Travel blog: The city with two names – Saigon and Ho Chi Minh City

We have many names for the things we love. But that’s not quite the reason behind Vietnam’s largest city whose two names made us slightly confused. Is it called Saigon or Ho Chi Minh City? Or both?

Written by Mette / Photo by Martin
Translated from Danish

“Why do some people write Saigon and others Ho Chi Minh City?” I looked questioningly at Martin who was in the process of researching for the best place to stay in the city. I felt slightly embarrassed not knowing this after 20 years of education. Fortunately, it’s not at all stupid to be confused. The Vietnamese people are also divided when naming this modern metropolis.

If you ask the people

If you ask the Communists and people from North Vietnam the city is called Ho Chi Minh City. Or the popular abbreviation ‘HCMC’. If you ask the anti-communists and the people of South Vietnam the city is called Saigon. Adding to the confusion the 10 million inhabitants of the city will tell you that the official name is Ho Chi Minh City. But the old center, District 1, is called Saigon.

Why? I wish the explanation was related to simple admiration, as we often tend to give nicknames to lovely things and great places. Unfortunately it is not that simple. There is a conflict behind: The two names echo’s the turbulent history and partly political tension of the city. A tension which sadly still exist today 40 years after the Vietnam War ended.

The story behind the name change

Admitted! I am not a mastermind on political entanglements. But I love history. And a few Google-threads later I found the historical reason behind the name change from Saigon to HCMC. To get the full picture we have to rewind time back to 1975 when the Vietnam War was at its end. At that time the city was solely called Saigon which was officially decided in 1859 during the French occupation.

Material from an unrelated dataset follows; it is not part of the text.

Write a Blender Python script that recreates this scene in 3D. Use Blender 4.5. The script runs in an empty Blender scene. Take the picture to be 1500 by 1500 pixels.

In the colonial era the French tore everything down, drained the swampy land, filled the channels up and founded a new city with beautiful French colonial buildings, wide boulevards and an overall street system. Pardon, I am cruising a bit off track here. The story of the name change has nothing to do with the ambitions of the French imperialist, though it does explain the colonial architecture in District 1. 

So, back in 1975 it was years ago since the French had bid Saigon Au revoir. The Vietnam War had a 20 years timestamp and the country was divided in two: North and South Vietnam. Everything indicated that the North Vietnamese army was strong enough to end the war within two years. But it only took an additional two months. 

On April 30th 1975 they conquered Saigon and manifested their victory to the world as they unopposed ran a tank through the gates of the presidential palace. They immediately renamed the city Ho Chi Minh City in memory of their revolutionary hero. The man who the Communists considered to be the Father of the socialist republic: Uncle Ho. And that’s why the city has two names.